Quand j’ai décidé de ne pas sortir l’album, ce n’était pas un geste militant réfléchi, mais une nécessité personnelle. Je n’aurais pas pu me regarder en face. J’avais besoin de rester alignée avec mes convictions, même si ça a été très douloureux après des années de travail. Mais parfois, il faut savoir renoncer pour pouvoir avancer.
“J’ai baigné dans le jazz sans le pratiquer moi-même, mais j’ai aussi été formée au classique, d’abord avec le piano et plus tard en chant liturgique.” Lola le Lann
Au moment où vous avez choisi de ne pas sortir ce projet, aviez-vous peur que cela puisse avoir des répercussions sur votre carrière ?
Je n’ai pas vraiment pensé aux conséquences sur ma carrière, car c’était viscéral. Je ne pouvais tout simplement pas continuer. Heureusement, l’époque a joué en ma faveur : les gens autour de moi ont compris et m’ont soutenue.

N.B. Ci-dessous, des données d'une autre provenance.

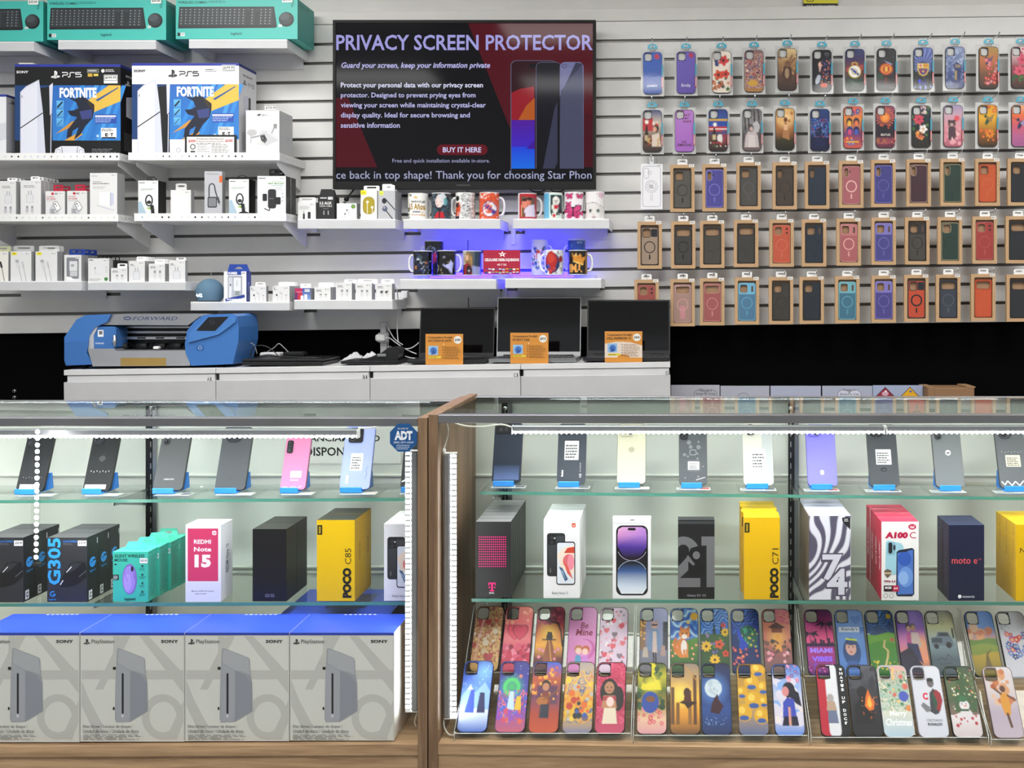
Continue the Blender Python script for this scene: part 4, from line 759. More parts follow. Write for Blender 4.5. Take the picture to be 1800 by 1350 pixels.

Il y a dix ans, ça aurait peut-être été différent, surtout avec les contraintes d’un label aussi important. Mais là, j’ai senti un vrai soutien.


Vous avez grandi dans une famille d’artistes (son père est trompettiste et sa mère, réalisatrice). Quelle a été votre éducation musicale ?
J’ai grandi dans un univers musical très riche grâce à mon père. Il est trompettiste de jazz autodidacte, c’est lui qui m’a transmis sa passion. Il venait d’une famille de musiciens amateurs, et je l’ai souvent entendu jouer, parfois jusqu’à tard dans la nuit. J’ai baigné dans le jazz sans le pratiquer moi-même, mais j’ai aussi été formée au classique, d’abord avec le piano et plus tard en chant liturgique. J’ai étudié à l’Académie vocale de Paris, dirigée par un ancien organiste de Westminster. Cela m’a ouvert un tout nouveau monde, d’autant plus que je n’avais pas d’éducation spirituelle. C’était une expérience fascinante.
Pouvez-vous nous parler de vos projets ?
Je viens de laisser tomber une idée de documentaire sur le piano, mais je me relance dans un projet de fiction que j’aimerais réaliser sous la forme d’un court métrage cette année. J’ai aussi deux projets au théâtre, mais je ne peux pas encore en parler…
Le Domaine de Giovanni Aloi, au cinéma le 14 mai 2025.